# Start of Supplied material

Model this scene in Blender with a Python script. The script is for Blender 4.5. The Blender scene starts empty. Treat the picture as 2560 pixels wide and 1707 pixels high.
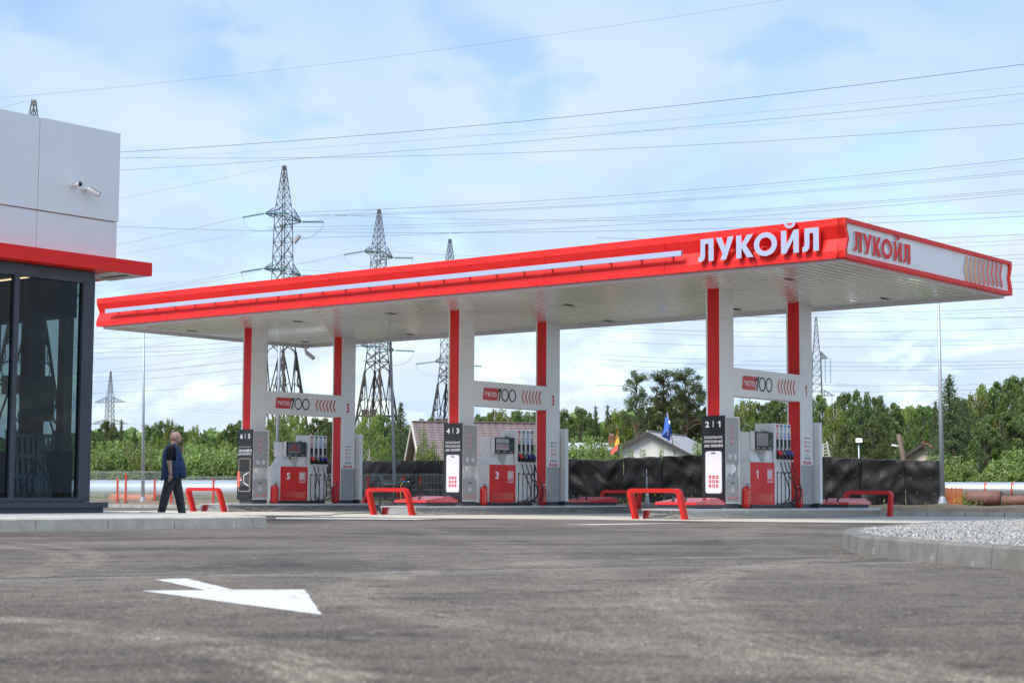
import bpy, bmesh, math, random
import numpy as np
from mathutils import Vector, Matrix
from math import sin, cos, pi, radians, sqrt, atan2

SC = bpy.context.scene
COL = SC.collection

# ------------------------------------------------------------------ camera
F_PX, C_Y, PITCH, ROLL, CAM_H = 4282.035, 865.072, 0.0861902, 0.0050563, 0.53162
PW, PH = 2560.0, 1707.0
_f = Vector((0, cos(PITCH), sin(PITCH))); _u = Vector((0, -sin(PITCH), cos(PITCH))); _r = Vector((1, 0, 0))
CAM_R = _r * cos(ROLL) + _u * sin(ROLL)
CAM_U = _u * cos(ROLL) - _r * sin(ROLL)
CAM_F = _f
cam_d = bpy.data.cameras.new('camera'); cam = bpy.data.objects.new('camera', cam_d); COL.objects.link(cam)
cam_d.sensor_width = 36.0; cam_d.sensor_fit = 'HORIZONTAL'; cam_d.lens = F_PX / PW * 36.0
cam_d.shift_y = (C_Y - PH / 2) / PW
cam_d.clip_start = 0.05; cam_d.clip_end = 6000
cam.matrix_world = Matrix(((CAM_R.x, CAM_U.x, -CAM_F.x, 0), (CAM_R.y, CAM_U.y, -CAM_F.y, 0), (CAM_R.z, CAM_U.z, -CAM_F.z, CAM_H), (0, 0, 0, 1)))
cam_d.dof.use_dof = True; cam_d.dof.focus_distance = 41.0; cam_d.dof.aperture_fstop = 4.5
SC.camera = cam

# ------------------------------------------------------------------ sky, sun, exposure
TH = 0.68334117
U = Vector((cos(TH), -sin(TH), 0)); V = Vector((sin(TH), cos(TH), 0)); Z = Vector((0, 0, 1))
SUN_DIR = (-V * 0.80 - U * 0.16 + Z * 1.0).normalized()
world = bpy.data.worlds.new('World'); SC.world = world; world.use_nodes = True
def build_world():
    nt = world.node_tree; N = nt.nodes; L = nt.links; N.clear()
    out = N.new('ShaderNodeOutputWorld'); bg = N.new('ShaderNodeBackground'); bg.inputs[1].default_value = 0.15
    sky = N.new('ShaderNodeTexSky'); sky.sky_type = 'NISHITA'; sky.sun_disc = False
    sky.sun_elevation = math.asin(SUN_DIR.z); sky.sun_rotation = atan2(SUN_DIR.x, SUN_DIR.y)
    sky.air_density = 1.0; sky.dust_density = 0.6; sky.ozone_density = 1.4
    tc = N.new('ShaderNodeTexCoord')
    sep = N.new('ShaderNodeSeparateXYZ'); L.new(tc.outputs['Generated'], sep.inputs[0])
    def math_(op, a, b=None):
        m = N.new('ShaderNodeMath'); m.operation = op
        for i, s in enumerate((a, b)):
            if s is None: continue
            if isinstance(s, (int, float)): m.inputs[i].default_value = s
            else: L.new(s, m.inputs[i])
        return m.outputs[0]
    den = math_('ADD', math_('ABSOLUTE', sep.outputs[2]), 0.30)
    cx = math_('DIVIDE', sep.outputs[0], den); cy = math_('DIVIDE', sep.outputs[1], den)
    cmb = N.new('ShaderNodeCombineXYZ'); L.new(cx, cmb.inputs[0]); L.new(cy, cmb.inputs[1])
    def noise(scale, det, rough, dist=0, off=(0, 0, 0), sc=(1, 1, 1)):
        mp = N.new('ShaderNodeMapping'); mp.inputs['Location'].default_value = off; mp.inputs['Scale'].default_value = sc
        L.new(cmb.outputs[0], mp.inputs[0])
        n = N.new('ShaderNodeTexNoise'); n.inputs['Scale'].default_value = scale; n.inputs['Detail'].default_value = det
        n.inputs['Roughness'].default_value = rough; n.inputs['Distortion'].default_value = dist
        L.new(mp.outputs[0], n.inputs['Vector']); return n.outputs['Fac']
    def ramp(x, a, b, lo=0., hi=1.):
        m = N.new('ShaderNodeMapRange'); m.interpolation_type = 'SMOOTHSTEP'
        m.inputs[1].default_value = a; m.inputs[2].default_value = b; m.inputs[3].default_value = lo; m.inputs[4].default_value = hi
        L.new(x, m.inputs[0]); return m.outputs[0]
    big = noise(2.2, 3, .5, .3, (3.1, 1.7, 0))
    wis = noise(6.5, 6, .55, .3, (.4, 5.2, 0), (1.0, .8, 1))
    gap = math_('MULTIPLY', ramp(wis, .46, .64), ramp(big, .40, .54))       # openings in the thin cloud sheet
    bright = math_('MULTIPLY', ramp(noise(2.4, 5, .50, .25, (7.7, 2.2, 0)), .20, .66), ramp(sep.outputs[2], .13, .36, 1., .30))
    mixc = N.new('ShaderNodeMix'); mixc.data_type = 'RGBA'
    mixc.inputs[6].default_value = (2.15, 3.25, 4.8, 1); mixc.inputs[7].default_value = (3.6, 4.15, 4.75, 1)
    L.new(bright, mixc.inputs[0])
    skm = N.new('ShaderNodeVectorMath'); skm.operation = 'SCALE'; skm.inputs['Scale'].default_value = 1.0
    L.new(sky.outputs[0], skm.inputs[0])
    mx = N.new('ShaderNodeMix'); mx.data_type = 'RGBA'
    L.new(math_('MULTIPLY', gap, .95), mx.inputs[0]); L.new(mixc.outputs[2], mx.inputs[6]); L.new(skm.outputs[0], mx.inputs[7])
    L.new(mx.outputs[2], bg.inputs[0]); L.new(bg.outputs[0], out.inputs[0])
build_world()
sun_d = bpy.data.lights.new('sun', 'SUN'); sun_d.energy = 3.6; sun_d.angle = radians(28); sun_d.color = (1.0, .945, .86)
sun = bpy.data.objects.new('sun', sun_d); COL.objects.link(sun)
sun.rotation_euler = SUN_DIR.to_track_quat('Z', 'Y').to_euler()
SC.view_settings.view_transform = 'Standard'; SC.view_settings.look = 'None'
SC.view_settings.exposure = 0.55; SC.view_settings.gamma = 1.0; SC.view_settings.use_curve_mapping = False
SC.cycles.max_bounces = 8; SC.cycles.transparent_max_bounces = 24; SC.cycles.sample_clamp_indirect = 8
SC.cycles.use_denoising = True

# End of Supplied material

§ **What you need to do**:
From the top of the listing above, repeat each line exactly until you reach the line containing "SC.camera = cam", and repeat that one too. Leave the pictures out.

§ **Complete answer**:
Model this scene in Blender with a Python script. The script is for Blender 4.5. The Blender scene starts empty. Treat the picture as 2560 pixels wide and 1707 pixels high.
import bpy, bmesh, math, random
import numpy as np
from mathutils import Vector, Matrix
from math import sin, cos, pi, radians, sqrt, atan2

SC = bpy.context.scene
COL = SC.collection

# ------------------------------------------------------------------ camera
F_PX, C_Y, PITCH, ROLL, CAM_H = 4282.035, 865.072, 0.0861902, 0.0050563, 0.53162
PW, PH = 2560.0, 1707.0
_f = Vector((0, cos(PITCH), sin(PITCH))); _u = Vector((0, -sin(PITCH), cos(PITCH))); _r = Vector((1, 0, 0))
CAM_R = _r * cos(ROLL) + _u * sin(ROLL)
CAM_U = _u * cos(ROLL) - _r * sin(ROLL)
CAM_F = _f
cam_d = bpy.data.cameras.new('camera'); cam = bpy.data.objects.new('camera', cam_d); COL.objects.link(cam)
cam_d.sensor_width = 36.0; cam_d.sensor_fit = 'HORIZONTAL'; cam_d.lens = F_PX / PW * 36.0
cam_d.shift_y = (C_Y - PH / 2) / PW
cam_d.clip_start = 0.05; cam_d.clip_end = 6000
cam.matrix_world = Matrix(((CAM_R.x, CAM_U.x, -CAM_F.x, 0), (CAM_R.y, CAM_U.y, -CAM_F.y, 0), (CAM_R.z, CAM_U.z, -CAM_F.z, CAM_H), (0, 0, 0, 1)))
cam_d.dof.use_dof = True; cam_d.dof.focus_distance = 41.0; cam_d.dof.aperture_fstop = 4.5
SC.camera = cam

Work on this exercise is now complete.